Berjaya’s proposed restructuring to give clearer business valuation

Many conglomerates are becoming more specific with their businesses, says CEO

By RAHIMI YUNUS / Pic By TMR File

Berjaya Group’s proposed restructuring, as announced by founder and substantial shareholder Tan Sri Vincent Tan (picture), is expected to provide more clarity to investors and fund managers on the value of each business within the conglomerate.

Areca Capital Sdn Bhd CEO and ED Danny Wong Teck Meng said many conglomerates are becoming more specific with their businesses.

“It attracts investors and gives clarity in buying shares.

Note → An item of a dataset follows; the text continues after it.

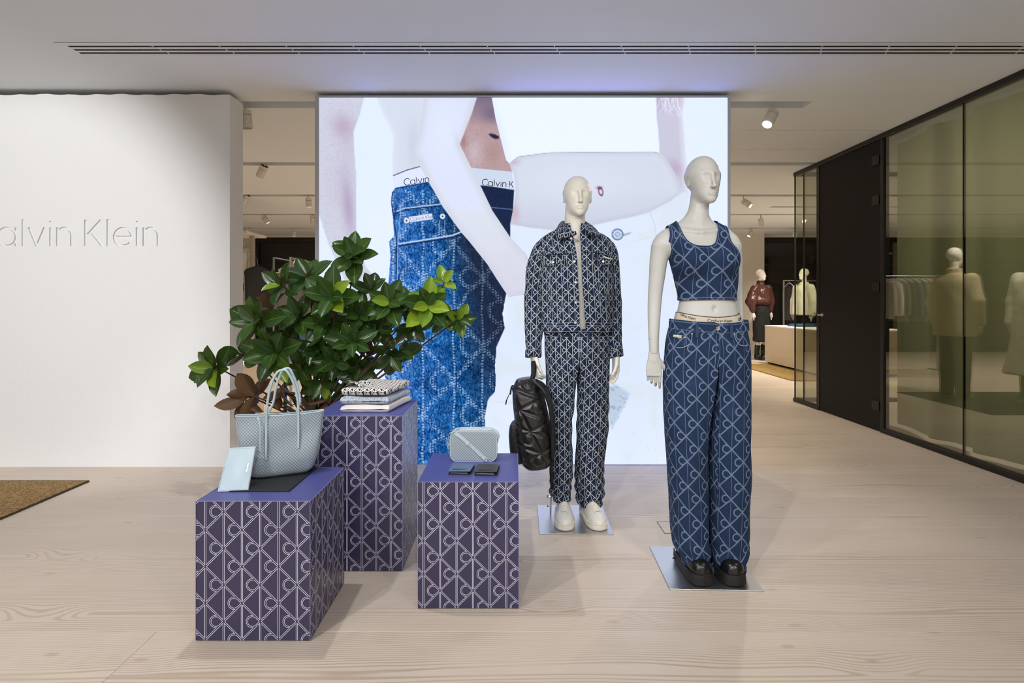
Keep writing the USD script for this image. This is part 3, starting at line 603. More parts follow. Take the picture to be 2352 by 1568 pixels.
# tote
obj_b = top('black_board', cbx(-1.045, -.822, 2.10, 2.40, .4942, .4982, .001), M_cloth_blk, 'flat black square board lying under the grey tote bag', 'board')
tt = thing('tote_bag', 'pale blue-grey woven print tote bag with two tall handles', 'bag', (-.945, 2.325, .4984), 20)
rows = []
for s in np.linspace(0, 1, 26):
    a = np.interp(s, [0, .08, .3, 1], [.108, .126, .146, .166]); b = np.interp(s, [0, .08, .25, 1], [.052, .060, .058, .020]) * (1.0 - .0 * s)
    r = sring(0, 0, .236 * s, a, b, np.interp(s, [0, 1], [.42, .36]), 72)
    r[:, 1] += .004 * np.sin(r[:, 0] * 30 + s * 5) * (1 - s) + .0035 * np.sin(r[:, 0] * 18 - s * 9)
    r[:, 2] += .006 * (r[:, 0] / .16) ** 2 * s + .012 * np.clip(np.abs(r[:, 0]) - .09, 0, 1) * 3 * (1 - s)
    rows.append(r)
me, uv = loft(rows, 'arc', cap0=True); obj('body', me, M_tote, tt, smooth=True, uv=uv)
inner = [r * np.array([.985, .93, 1]) for r in rows[::-1][:20]]; me, uv = loft(inner, 'arc', cap1=True); obj('lining', me, M_leather, tt, smooth=True)
obj('rim', sweep(np.vstack([rows[-1]]), .0028, 8, closed=True), M_leather, tt, smooth=40)
for sgn, nm in ((-1, 'front'), (1, 'back')):
    xl, xr, yb = (-.052, .068, -.046) if sgn < 0 else (-.046, .062, .046)
    yf = lambda z: sgn * (np.interp(z, [0, .06, .236], [.062, .060, .024]) + .0025)
    h_ = sgn * .026; dx = .0 if sgn < 0 else .014
    pts = [(xl, yf(.07), .07), (xl, yf(.15), .15), (xl, yf(.236), .236), (xl + .003 + dx, h_, .285), (xl + .013 + dx, h_, .345), (xl + .028 + dx, h_, .392), ((xl + xr) / 2 - .012 + dx, h_, .418), ((xl + xr) / 2 + .006 + dx, h_, .421), (xr - .030 + dx, h_, .392), (xr - .013 + dx, h_, .345), (xr - .002 + dx, h_, .285), (xr, yf(.236), .236), (xr, yf(.15), .15), (xr, yf(.105), .105)]
    obj('handle', sweep(spline(pts, 70), .004, flat=(.0068, .0022), up=None) if False else sweep(spline(pts, 80), .005, 10), M_leather, tt, smooth=50)
obj('hanging_strap', sweep(spline([(-.085, -.036, .236), (-.078, -.046, .225), (-.073, -.052, .19), (-.073, -.064, .12), (-.070, -.068, .105)], 20), .0032, 8), M_leather, tt, smooth=50)
for sx_ in (-1, 1): obj('side_piping', sweep([rows[i][np.argmax(sx_ * rows[i][:, 0])] * 1.004 for i in range(1, 26)], .0026, 6), M_leather, tt, smooth=50)
# pouch leaning on it
po = thing('flat_pouch', 'plain pale blue leather pouch leaning against the tote bag', 'pouch', (0, 0, 0))
q = np.array([(-1.085, 2.097, .4950), (-.978, 2.110, .4950), (-.992, 2.205, .634), (-1.094, 2.198, .630)])
nrm = np.cross(q[1] - q[0], q[3] - q[0]); nrm /= np.linalg.norm(nrm)
if nrm[1] > 0: nrm = -nrm
nu = 14; gr = np.array([[[*((1 - u) * ((1 - w) * q[0] + w * q[3]) + u * ((1 - w) * q[1] + w * q[2]))] for u in np.linspace(0, 1, nu)] for w in np.linspace(0, 1, nu)])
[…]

Some investors like certain businesses within the group, but do not want the exposure to other businesses that could drag the performance,” he told The Malaysian Reserve (TMR).

Wong said a conglomerate is more difficult to be evaluated and any split would help investors to choose which stocks to invest in and maximise results.

He added that a potential restructuring exercise of Berjaya into individual businesses would be along the lines of what Sime Darby Group did with its plantation and property units last year.

Tan said the proposed corporate exercise would see the privatisation of convenience chain store operator 7-Eleven Malaysia Holdings Bhd and property and hotel business arm Berjaya Land Bhd (BLand).

The 66-year-old business tycoon also plans to float mobile telecommunications service provider U Mobile Sdn Bhd on Bursa Malaysia, while the hotel business of BLand is envisioned to be listed on the Singapore Exchange next year.

Additionally, Tan said his flagship Berjaya Corp Bhd (BCorp) is working on a deal to sell its Four Seasons Hotel and Residences Kyoto in Japan for about US$700 million-US$800 million (RM3.34 billion) for a profit of US$400 million.

Tan’s locally listed companies include BCorp, 7-Eleven Malaysia, BLand, Berjaya Sports Toto Bhd, Berjaya Food Bhd, REDtone International Bhd, Berjaya Media Bhd (BMedia) and Berjaya Assets Bhd.

MIDF Amanah Investment Bank Bhd head of research Mohd Redza Abdul Rahman said a break-up basis is positive because there will be no more conglomerate discounts on BCorp’s share price.

“Each will be pegged near to its peers and maybe better, if these entities are market leaders,” Mohd Redza told TMR.

Tan said 7-Eleven Malaysia is currently undervalued compared to the 7-Eleven convenience store operator in Thailand, CP All pcl.

7-Eleven Malaysia’s share price closed one sen or 0.79% higher at RM1.28 yesterday.

The price level is, however, at a 15-month low for the convenience store chain operator.

BCorp’s share price edged 1.82% or half-a-sen more to 28 sen at yesterday’s close, giving it a market capitalisation of RM1.35 billion.

The stocks were actively traded yesterday, with 35.2 million shares changing hands at a combined value of RM9.92 million.

Tan said he intends to sell his 46% stake in 7-Eleven Malaysia to BCorp, followed by a takeover offer to buy out the company.

Tan said he would also inject one of his profitable privately owned businesses into BMedia as part of the regularisation plan for the Practice Note 17 company.

The publisher of The Sun daily said the core business of BMedia would eventually change on the back of the challenging print business today.

Meanwhile, BCorp and 7-Eleven Malaysia clarified on Bursa Malaysia yesterday that the proposed restructuring plans are the personal ideas and strategies of Tan — who is deemed as a controlling major shareholder of the group.

The boards of directors of both companies are not aware of, and have not deliberated on any of the plans or proposals, including the delistings of 7-Eleven Malaysia and BLand.

In addition, BCorp clarified that it is still in negotiations with potential buyers for the possible sale of its Four Seasons Hotel in Kyoto and has not entered into any definitive agreement.

Separately, BL and announced in an exchange filing yesterday that it narrowed its net loss to RM1.77 million in the second quarter ended Oct 31, 2018, from a net loss of RM99.9 million a year ago.

Revenue declined by 6.52% year-on-year to RM1.51 billion — mainly due to lower revenue in gaming by Sports Toto Malaysia Sdn Bhd; lower contribution from HR Owen plc; lower progress billings from the property development segment; and lower hotel and resort occupancy rates.

The company foresees the performance of both the property development, and hotels and resorts business segments to remain satisfactory for the financial year ending 2019.